Aim of the task
Copy every line that mentions the word "above".

Stored data
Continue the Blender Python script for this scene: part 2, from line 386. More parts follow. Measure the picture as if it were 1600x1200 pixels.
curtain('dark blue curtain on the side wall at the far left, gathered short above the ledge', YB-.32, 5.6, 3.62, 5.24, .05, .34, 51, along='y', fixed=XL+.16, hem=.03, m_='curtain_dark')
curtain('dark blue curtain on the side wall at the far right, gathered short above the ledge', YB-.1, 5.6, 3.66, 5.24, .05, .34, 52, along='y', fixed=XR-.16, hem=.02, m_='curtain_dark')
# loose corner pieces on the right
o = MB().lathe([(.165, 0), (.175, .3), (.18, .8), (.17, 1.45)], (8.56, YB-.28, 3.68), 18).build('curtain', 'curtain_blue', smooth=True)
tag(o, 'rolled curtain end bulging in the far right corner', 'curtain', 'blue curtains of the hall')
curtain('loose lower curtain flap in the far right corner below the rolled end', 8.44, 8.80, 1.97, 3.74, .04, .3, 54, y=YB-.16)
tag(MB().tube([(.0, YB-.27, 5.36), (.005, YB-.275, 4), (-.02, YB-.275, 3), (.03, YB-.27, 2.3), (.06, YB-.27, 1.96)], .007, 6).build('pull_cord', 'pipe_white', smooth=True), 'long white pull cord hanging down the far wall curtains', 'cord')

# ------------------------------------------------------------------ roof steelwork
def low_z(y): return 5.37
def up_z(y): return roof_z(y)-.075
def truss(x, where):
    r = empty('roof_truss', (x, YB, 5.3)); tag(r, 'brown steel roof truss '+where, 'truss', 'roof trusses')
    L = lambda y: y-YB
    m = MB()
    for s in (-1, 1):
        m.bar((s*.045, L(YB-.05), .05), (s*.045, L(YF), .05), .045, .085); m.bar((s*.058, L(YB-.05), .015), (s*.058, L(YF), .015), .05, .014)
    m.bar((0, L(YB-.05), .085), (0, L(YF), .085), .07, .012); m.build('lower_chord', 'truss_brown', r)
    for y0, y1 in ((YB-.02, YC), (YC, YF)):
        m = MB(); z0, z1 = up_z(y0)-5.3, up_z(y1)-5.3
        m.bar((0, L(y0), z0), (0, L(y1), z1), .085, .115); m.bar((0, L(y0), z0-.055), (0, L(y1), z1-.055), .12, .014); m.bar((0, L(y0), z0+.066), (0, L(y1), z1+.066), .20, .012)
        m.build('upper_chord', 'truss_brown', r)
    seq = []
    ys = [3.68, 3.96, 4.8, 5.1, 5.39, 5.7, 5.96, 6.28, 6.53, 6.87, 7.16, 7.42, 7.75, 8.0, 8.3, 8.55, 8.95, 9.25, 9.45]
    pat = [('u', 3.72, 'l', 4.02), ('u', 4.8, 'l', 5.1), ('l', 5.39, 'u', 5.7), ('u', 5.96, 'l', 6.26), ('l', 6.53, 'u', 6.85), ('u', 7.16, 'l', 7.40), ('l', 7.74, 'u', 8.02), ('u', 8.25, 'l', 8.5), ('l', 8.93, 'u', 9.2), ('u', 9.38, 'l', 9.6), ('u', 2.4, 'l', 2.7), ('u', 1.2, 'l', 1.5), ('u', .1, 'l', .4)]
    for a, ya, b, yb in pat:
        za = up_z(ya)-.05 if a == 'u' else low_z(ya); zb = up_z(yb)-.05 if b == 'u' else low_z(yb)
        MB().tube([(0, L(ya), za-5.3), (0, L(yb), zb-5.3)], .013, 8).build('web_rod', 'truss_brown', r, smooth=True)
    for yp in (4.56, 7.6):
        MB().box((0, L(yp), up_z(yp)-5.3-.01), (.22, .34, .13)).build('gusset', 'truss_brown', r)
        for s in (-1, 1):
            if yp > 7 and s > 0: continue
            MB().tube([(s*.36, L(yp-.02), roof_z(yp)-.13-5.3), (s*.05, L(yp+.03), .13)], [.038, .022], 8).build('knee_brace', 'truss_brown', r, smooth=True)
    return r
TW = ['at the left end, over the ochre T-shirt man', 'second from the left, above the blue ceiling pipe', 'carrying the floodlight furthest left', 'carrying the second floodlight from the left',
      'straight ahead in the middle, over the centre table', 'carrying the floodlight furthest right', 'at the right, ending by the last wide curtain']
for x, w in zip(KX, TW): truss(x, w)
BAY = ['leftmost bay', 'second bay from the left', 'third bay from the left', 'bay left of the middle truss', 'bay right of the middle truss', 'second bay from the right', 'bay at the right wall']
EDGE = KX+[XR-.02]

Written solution
curtain('dark blue curtain on the side wall at the far left, gathered short above the ledge', YB-.32, 5.6, 3.62, 5.24, .05, .34, 51, along='y', fixed=XL+.16, hem=.03, m_='curtain_dark')
curtain('dark blue curtain on the side wall at the far right, gathered short above the ledge', YB-.1, 5.6, 3.66, 5.24, .05, .34, 52, along='y', fixed=XR-.16, hem=.02, m_='curtain_dark')
TW = ['at the left end, over the ochre T-shirt man', 'second from the left, above the blue ceiling pipe', 'carrying the floodlight furthest left', 'carrying the second floodlight from the left',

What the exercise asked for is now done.